Wednesday, October 21, 2009

A Response to Sandra Gilbert's "Emily Bronte's Bible of Hell"

Sandra Gilbert's impression of Wuthering Heights was intriguing to say the least; her idea of reversing the conventional perceptions of heaven and hell with respect to the novel, as well as the parallelism she exploited between Wuthering Heights and Paradise Lost was also remarkable. Having never read Paradise Lost I fear I was rather unable to follow a lot of the comparisons on a character level, but I do know enough about the work to understand the parallels that were being drawn.
I was also quite taken by Gilbert's passage regarding patriarchal society as it relates to female authors who grew up with little feminine influence from a mother:
If all women writers, metaphorical orphans in patriarchal culture, seek literary answers to the questions 'How are we fal'n/Fal'n by mistaken rules...?' motherless orphans like Mary Shelley and Emily Bronte almost seem to seek literal answers to that question, so passionately do their novels enact distinctive female literary obsessions (380)
I'm unsure how I feel regarding this passage; surely the lack of a mother figure in real life, compounded by being raised in a patriarchal culture, do influence a woman writer's work to an extent, but I don't quite understand what Gilbert means by "seeking literal answers". Perhaps she is saying that the way Shelley and Bronte portrayed their characters in their works was actually a way of projecting themselves onto their work and seeing how they would react in various circumstances?

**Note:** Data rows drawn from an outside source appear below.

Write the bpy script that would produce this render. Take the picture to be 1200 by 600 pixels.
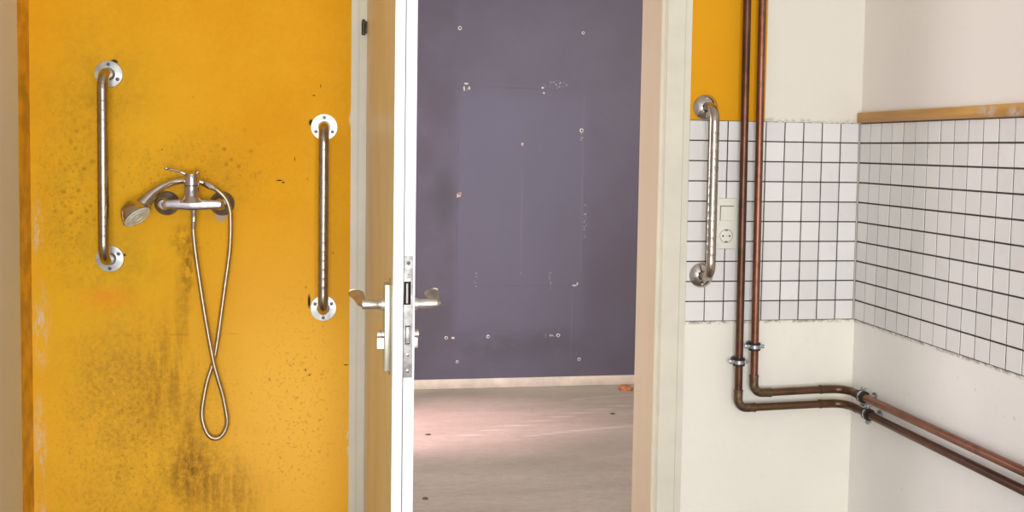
import bpy, bmesh, math, random
from mathutils import Vector, Matrix
random.seed(7)
S = bpy.context.scene
COL = S.collection
for o in list(bpy.data.objects):
    bpy.data.objects.remove(o)

# ------------------------------------------------------------------ camera
cd = bpy.data.cameras.new('camera'); cam = bpy.data.objects.new('camera', cd); COL.objects.link(cam)
YAW, PITCH, ROLL = 0.170443, 0.056942, 0.015697
cy_, sy_ = math.cos(YAW), math.sin(YAW)
fw = Vector((sy_, cy_, 0)); rt = Vector((cy_, -sy_, 0)); up = Vector((0, 0, 1))
f2 = fw*math.cos(PITCH) - up*math.sin(PITCH); u2 = up*math.cos(PITCH) + fw*math.sin(PITCH)
r3 = rt*math.cos(ROLL) + u2*math.sin(ROLL); u3 = u2*math.cos(ROLL) - rt*math.sin(ROLL)
m = Matrix((r3, u3, -f2)).transposed().to_4x4(); m.translation = Vector((0, -2.8207, 1.33))
cam.matrix_world = m
cd.sensor_width = 36; cd.lens = 1193.76*36/1200; cd.shift_y = -59.1/1200
cd.clip_start = 0.05
S.camera = cam

# ------------------------------------------------------------------ light and exposure
S.view_settings.view_transform = 'Standard'
try: S.view_settings.look = 'None'
except Exception: pass
S.view_settings.gamma = 1
S.view_settings.use_curve_mapping = False
S.view_settings.exposure = 0.0
W = bpy.data.worlds.new('sky'); S.world = W; W.use_nodes = True
W.node_tree.nodes['Background'].inputs[0].default_value = (.75, .85, 1, 1)
W.node_tree.nodes['Background'].inputs[1].default_value = 1.0

def area(name, loc, target, sx, sy, power, col):
    l = bpy.data.lights.new(name, 'AREA'); l.shape = 'RECTANGLE'; l.size = sx; l.size_y = sy
    l.energy = power; l.color = col
    o = bpy.data.objects.new(name, l); COL.objects.link(o); o.location = loc
    o.rotation_euler = (Vector(target)-Vector(loc)).to_track_quat('-Z', 'Y').to_euler()
    return o
area('window_daylight', (.15, -4.42, 1.10), (.3, 0, .75), 1.30, 1.25, 100, (.955, .975, 1.0))
area('far_window_daylight', (-1.40, 1.55, 1.50), (.9, 1.75, .2), 1.1, 1.1, 42, (.98, .88, .93))
sl = bpy.data.lights.new('far_sunbeam', 'SPOT'); sl.energy = 640; sl.color = (1, .64, .74); sl.spot_size = math.radians(27); sl.spot_blend = 1; sl.shadow_soft_size = .12
so_ = bpy.data.objects.new('far_sunbeam', sl); COL.objects.link(so_); so_.location = (-1.42, 1.75, 1.45)
so_.rotation_euler = (Vector((.42, 1.93, 0))-so_.location).to_track_quat('-Z', 'Y').to_euler()
area('far_room_ceiling_fill', (1.9, 1.2, 2.52), (1.9, 1.2, 0), .9, .3, 26, (1, .95, .9))  # added overhead fill for the far room, no fitting there

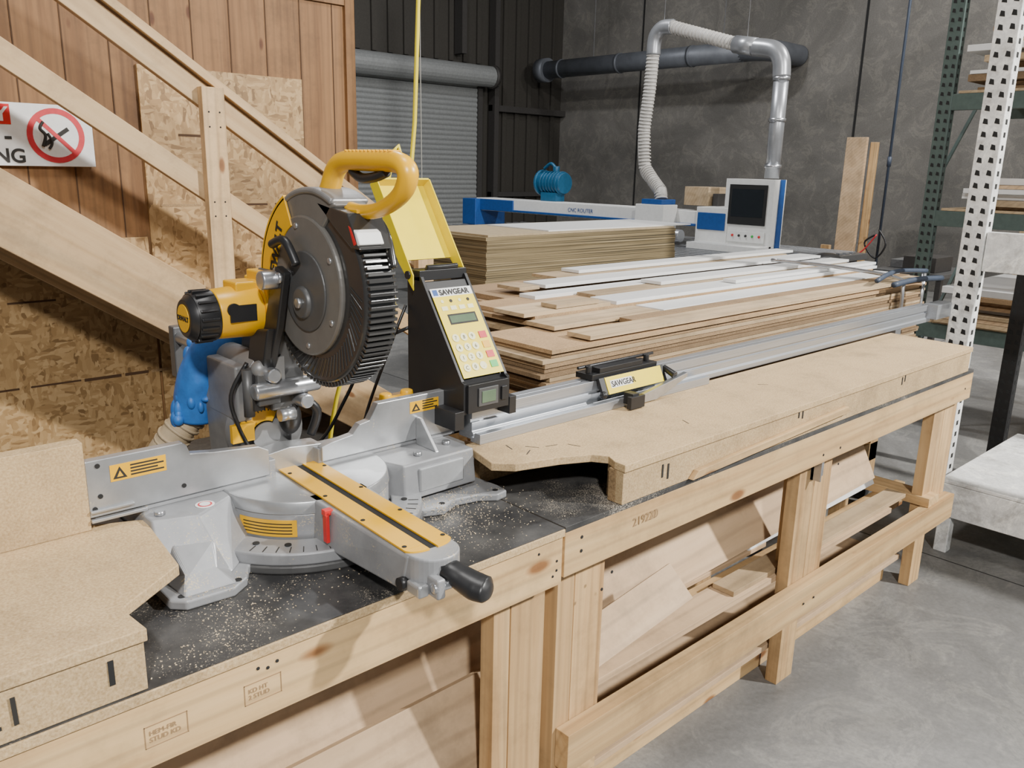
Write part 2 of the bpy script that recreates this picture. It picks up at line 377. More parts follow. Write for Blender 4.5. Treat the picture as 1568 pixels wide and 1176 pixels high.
# overhead duct main run
b=B(); b.cyl((10.9,11.0,3.17),(10.9,7.0,3.17),.145,.145,DUCTD,24)
for y in (10.6,9.3,7.9): b.cyl((10.9,y,3.17),(10.9,y+.05,3.17),.155,.155,DUCTD,24)
b.cyl((10.9,11.15,3.17),(10.9,10.95,3.17),.2,.2,DUCTD,24)
b.tube([(10.9,7.05,3.17),(10.9,6.85,3.17),(11.1,6.7,3.17),(11.5,6.68,3.17),(11.78,6.68,3.17)],.145,DUCTD,20)
for y in (9.9,7.4): b.box(10.895,10.905,y,y+.01,3.3,6.49,STEEL)
b.obj('main_air_duct')

# cnc machine
E=empty('cnc_router',(6.9,5.5,0))
b=B()
b.box(5.9,7.9,3.65,8.3,.30,.74,GREY); b.box(5.8,8.0,3.60,8.35,.72,.78,GREY)
for i in range(16): b.box(5.86+.13*i,5.92+.13*i,3.66,8.3,.78,.80,STEEL)
for y in (3.8,5.2,6.6,8.1): b.box(5.95,6.1,y,y+.15,0,.3,GREY); b.box(7.7,7.85,y,y+.15,0,.3,GREY)
b.obj('bed',E,.005)
b=B()
b.box(6.95,7.25,4.72,8.2,.98,1.13,WHT); b.box(6.93,6.95,4.8,8.15,.985,1.01,CBLUE)
b.box(6.93,6.95,7.5,8.15,1.0,1.12,CBLUE)
b.box(6.85,7.35,4.45,4.80,.80,1.18,WHT); b.box(6.84,6.85,4.47,4.78,.97,1.13,CBLUE); b.box(6.85,7.35,8.1,8.35,.80,1.12,CBLUE)
b.box(6.72,6.95,5.1,5.45,.90,1.18,WHT); b.cyl((6.83,5.27,.82),(6.83,5.27,.95),.05,.05,STEEL)
b.box(6.75,6.98,5.15,5.40,1.181,1.23,CBLUE)
b.cyl((6.7,4.85,.90),(6.7,6.1,.90),.06,.06,DUCT)
b.obj('gantry',E,.01)
text('lettering','CNC ROUTER',.06,(6.945,6.6,1.04),(0,-1,0),(0,0,1),CBLUE,E)
b=B(); b.box(6.86,7.06,4.00,4.50,.84,1.45,WHT); b.box(6.848,6.86,4.06,4.45,1.04,1.40,HOLE); b.box(6.846,6.85,4.09,4.42,1.11,1.36,SCREEN)
b.box(6.848,6.86,4.05,4.44,.88,.98,WHT); b.box(6.95,7.02,3.985,4.0,.84,1.45,CBLUE)
b.box(6.65,6.9,4.0,4.75,.801,.86,WHT)
b.obj('control_cabinet',E,.006)
b=B()
for i in range(5): b.ball((6.845,4.10+.07*i,.94),.012,[RED,GRN,BLK,BLK,RED][i])
b.obj('buttons',E)

# dust duct
E=empty('dust_extraction_duct',(7,5,1.3))
b=B()
pts=[(6.86,5.24,1.23),(6.88,5.27,1.31),(6.95,5.42,1.40),(7.0,5.58,1.53),(7.0,5.62,1.9),(7.0,5.58,2.3),(7.0,5.56,2.68)]
b.tube(pts,.060,FLEX,14,10)
P=[Vector(p) for p in pts]
for i in range(len(P)-1):
    k=int((P[i+1]-P[i]).length/.035)+1
    for j in range(k):
        q=P[i].lerp(P[i+1],j/k); d=(P[i+1]-P[i]).normalized()
        b.cyl(q-d*.006,q+d*.006,.066,.066,FLEX,14)
b.obj('flexible_hose',E)
b=B()
b.tube([(7,5.56,2.62),(7,5.55,2.78),(7,5.47,2.86),(7,5.34,2.86)],.07,DUCT,16,8)
b.cyl((7,5.36,2.86),(7,4.58,2.63),.058,.058,FLEX,16)
for i in range(20):
    q=Vector((7,5.36,2.86)).lerp(Vector((7,4.58,2.63)),i/20); b.cyl(q,q+Vector((0,-.012,-.0035)),.063,.063,FLEX,16)
b.cyl((7,4.62,2.64),(7,4.40,2.60),.078,.078,DUCT,16)
b.tube([(7,4.42,2.60),(7,4.22,2.56),(7,4.14,2.47),(7,4.12,2.33)],.078,DUCT,16,8)
b.cyl((7.0,4.12,2.36),(7.0,4.12,1.46),.066,.066,DUCT,20)
for z in (2.3,1.95,1.55): b.cyl((7,4.12,z),(7,4.12,z+.03),.076,.076,STEEL,20)
b.cyl((7,4.5,2.66),(7,4.5,6.5),.003,.003,STEEL,6); b.cyl((7,5.45,2.9),(7,5.45,6.5),.003,.003,STEEL,6)
b.obj('rigid_pipe',E)
b=B(); b.box(7.05,7.35,4.82,5.10,1.181,1.36,TANB); b.box(7.10,7.30,4.74,4.80,1.181,1.30,DARK); b.obj('cardboard_box',None,.003)
b=B(); b.cyl((7.2,7.25,1.34),(7.2,6.9,1.34),.12,.12,TEAL,24); b.cyl((7.2,7.28,1.34),(7.2,7.25,1.34),.15,.15,TEAL,24)
for i in range(6): b.cyl((7.2,7.2-.05*i,1.34),(7.2,7.185-.05*i,1.34),.135,.135,TEAL,24)
b.box(7.1,7.25,6.95,7.2,1.131,1.23,TEAL); b.cyl((7.2,7.05,1.44),(7.2,7.05,1.53),.04,.04,TEAL); b.tube([(7.2,7.05,1.50),(7.2,7.14,1.56),(7.2,7.25,1.5)],.018,TEAL)
b.obj('blue_vacuum_pump',None,.004)

# big sheet stack
E=empty('plywood_sheet_stack',(4.4,4.3,0))
b=B(); z=.16
while z<1.075:
    h=ru(.014,.032); dx=ru(-.006,.006); b.box(3.40+dx,5.33+ru(-.01,.01),3.91+ru(-.003,.003),4.72,z,z+h-.001,CARD); z+=h
b.box(3.42,5.32,3.92,4.70,z,z+.012,CARDT); b.box(4.0,5.6,3.97,4.6,z+.0125,z+.020,WLAM)
b.obj('sheets',E)
b=B()
for x in (3.5,4.3,5.1): b.box(x,x+.1,3.92,4.72,.02,.14,WY)
for i in range(4): b.box(3.4,5.3,3.92+.23*i,4.02+.23*i,.14,.16,WX); b.box(3.4,5.3,3.92+.23*i,4.02+.23*i,0,.02,WX)
b.obj('pallet',E)

# strip pile on cart
E=empty('lumber_strip_pile',(2.8,1.8,.7))
b=B()
z=.70;k=0
while z<1.035:
    h=.0125; off=.03*math.sin(k*.5)+ru(-.022,.022)-(.05 if z<.84 else 0); b.box(1.53+off,3.95+ru(-.03,.03),1.50+ru(-.005,.008),1.79,z,z+h-.0016,STRIPE if k%4 else TANB); z+=h;k+=1
z=.70
while z<1.05:
    h=.0145; b.box(1.78+ru(-.06,.03),4.1+ru(-.04,.02),1.80,2.12,z,z+h-.0015,TANB if rnd()<.3 else STRIPE); z+=h
z=.70
while z<1.06:
    h=.018; b.box(1.95+ru(-.06,.03),4.0+ru(-.08,.03),2.13,2.45,z,z+h-.0015,TANB if rnd()<.3 else STRIPE); z+=h
b.obj('lower_layers',E)
b=B()
for (x0,x1,y0,y1,z0,m) in [(1.70,4.02,1.51,1.60,1.041,TANB),(2.0,4.05,1.61,1.66,1.041,STRIPE),(1.72,2.22,1.67,1.79,1.041,TANB),(2.24,4.08,1.67,1.79,1.041,WLAM),
    (2.15,4.12,1.80,1.92,1.060,WLAM),(1.72,2.12,1.80,1.94,1.060,TANB),(2.2,4.12,1.94,2.03,1.060,TANB),(2.0,4.1,2.04,2.12,1.060,WLAM),(1.86,2.06,1.80,1.87,1.0745,TANB),
    (2.15,4.2,2.14,2.26,1.076,WLAM),(2.35,4.1,2.28,2.42,1.076,TANB),(2.6,4.15,1.96,2.06,1.0745,WLAM),(2.9,4.15,1.82,1.88,1.0745,WLAM),(2.5,4.2,2.30,2.40,1.0905,WLAM),(2.02,2.12,2.14,2.26,1.076,TANB)]:
    b.box(x0,x1,y0,y1,z0,z0+.0130,m)
b.obj('top_strips',E,.001)
b=B()
b.box(1.6,3.9,1.52,2.44,.655,.695,WX)
for x in (1.7,2.8,3.75):
    for y in (1.56,2.34): b.box(x,x+.08,y,y+.08,.06,.655,WZ); b.cyl((x+.02,y+.04,.04),(x+.06,y+.04,.04),.04,.04,BLK)
b.box(1.7,3.83,1.56,1.6,.2,.29,WX); b.box(1.7,3.83,2.38,2.42,.2,.29,WX)
b.obj('cart',E,.002)
b=B()
b.tube([(3.62,1.46,.9),(3.62,1.46,1.03),(3.64,1.50,1.08),(3.64,1.8,1.10),(3.64,2.1,1.10)],.008,STEEL)
b.tube([(3.5,1.45,1.065),(3.7,1.44,1.075),(3.95,1.43,1.065)],.012,SLATE); b.cyl((3.93,1.5,.86),(3.93,1.5,1.08),.01,.01,STEEL)
b.tube([(3.45,1.50,1.08),(3.7,1.53,1.10),(3.95,1.50,1.09)],.010,SLATE)
b.obj('clamp',E)

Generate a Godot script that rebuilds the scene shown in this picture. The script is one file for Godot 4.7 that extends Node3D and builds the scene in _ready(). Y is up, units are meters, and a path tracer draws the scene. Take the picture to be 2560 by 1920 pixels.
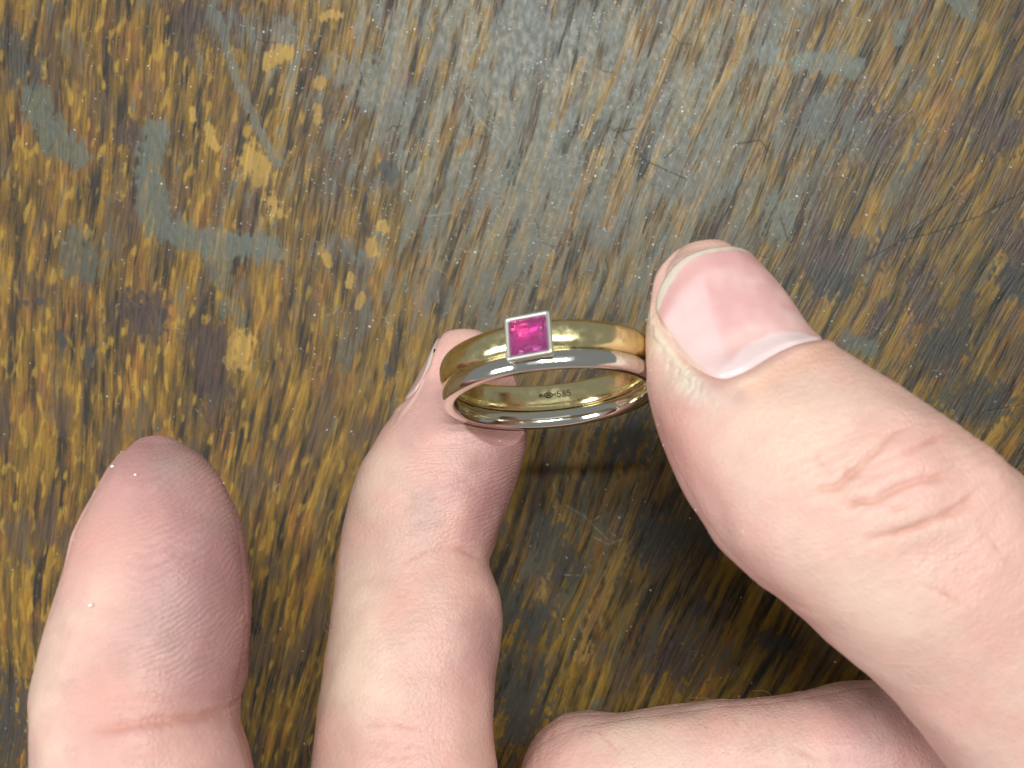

But this seems rather far-fetched; for an author to place themselves so closely to a novel in that way while maintaining the objectivity needed to see how they would function in such a situation is next to impossible. Perhaps I'm misinterpreting Gilbert's claim.

I also enjoyed Gilbert's analysis of imprisonment from a Gothic perspective. Her analysis of how being imprisoned and starved (in both physical and metaphorical senses) brought to light some fascinating suggestions:

Starvation--both in the modern sense of malnutrition and the archaic Miltonic sense of freezing ("to starve in ice")--leads to weakness, immobility, death (391)
Starving in ice is a bountiful image of isolation and loneliness, and it helps to allow the reader to understand more parallels between Milton and Bronte in their work.

Gilbert's analysis was a rather thought-provoking read, and she may prove to be interesting as a reference in future Gothic novels, if that is her area of expertise.

1 comment:

  1. 'm unsure how I feel regarding this passage; surely the lack of a mother figure in real life, compounded by being raised in a patriarchal culture, do influence a woman writer's work to an extent, but I don't quite understand what Gilbert means by "seeking literal answers".

    I think your picking up on an important shortcoming of Gilbert's analysis. Gilbert was writing at the cusp of the "psychoanalytical movement" in literary criticism, which tended to focus on the motivations of the authors, themselves. Now, we tend towards more textual analysis, viewing novels as embedded in a certain cultural, social, material, and political context. I find Irigaray a useful source in expanding on Gilbert's claims as her work allows us to see "dead mothers" in literature as a cultural phenomenon, symbolic of patriarchy, etc. While it might be the case that these female authors are "projecting themselves" into their works (what author doesn't do this, really?!), it's important to note that they are also projecting the ideologies, views, and internal narratives of the culture at large. Nice post.